Efficient Degradation of Ketoprofen by MnO 2 -Modified Biochar via Heterogeneous Catalytic Ozonation

In recent years, biochar catalysts have shown high efficacy in catalytic ozonation for water treatment, as they promote O ₃ transformation to degrade organic pollutants. However, current challenges persist in catalytic ozonation systems: variations in pyrolysis conditions and precursors can compromise long-term operational stability, while complex aqueous environments often result in suboptimal degradation efficiency. This study prepared modified biochar with different pyrolysis temperatures and MnO ₂ loading ratios via oxygen-limited pyrolysis and co-precipitation, among which MBC900(1:20) exhibited the highest catalytic activity, achieving 88% degradation of ketoprofen (KTP) — 34% higher than the sum of ozonation alone and adsorption alone.

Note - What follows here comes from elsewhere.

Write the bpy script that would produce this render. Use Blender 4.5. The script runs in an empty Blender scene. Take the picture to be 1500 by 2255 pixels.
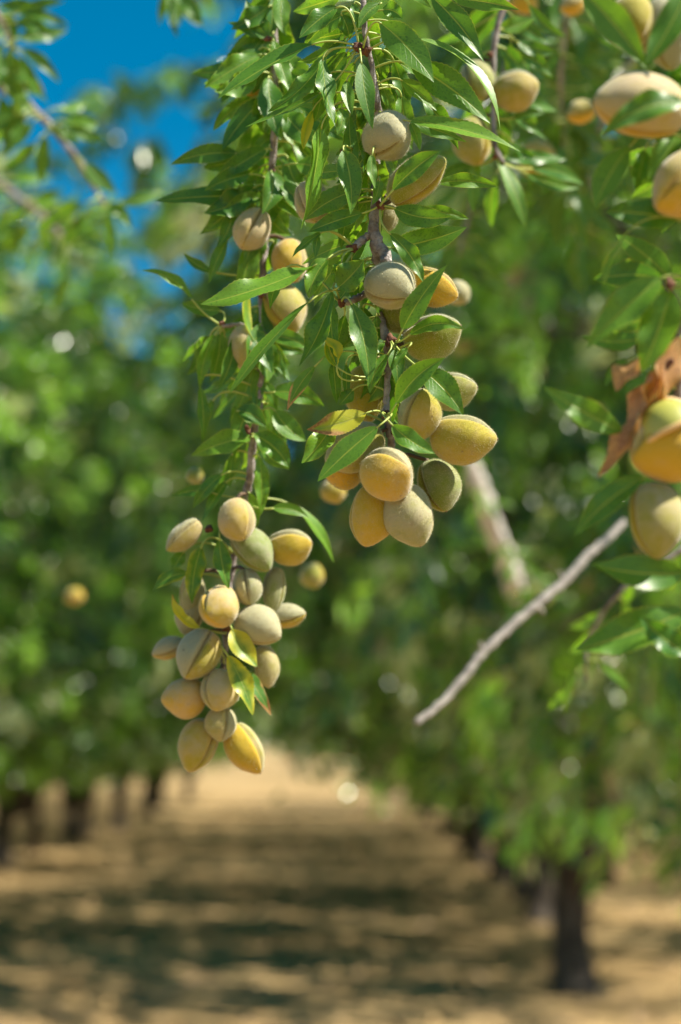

Characterization revealed that the modified biochar possessed a rougher surface, increased specific surface area (SSA) with a shift toward micro/mesopores, amorphous MnO ₂ (mainly Mn ⁴⁺ ), and additional Mn–O bonding. Catalytic performance was enhanced with higher O ₃ dosage, catalyst loading, and temperature, but decreased with higher initial KTP concentration, while pH and H ₂ PO ₄ ^– concentration showed an initial increase followed by a decline in degradation efficiency. Mechanistic studies identified ^• OH as the dominant oxidant, leading to a mineralization rate of 44%—17% higher than O ₃ alone—with degradation occurring via hydroxyl radicals ( ^• OH) attack on the carboxyl group and benzene ring. This work offers an economical and eco-friendly approach for water pollution remediation.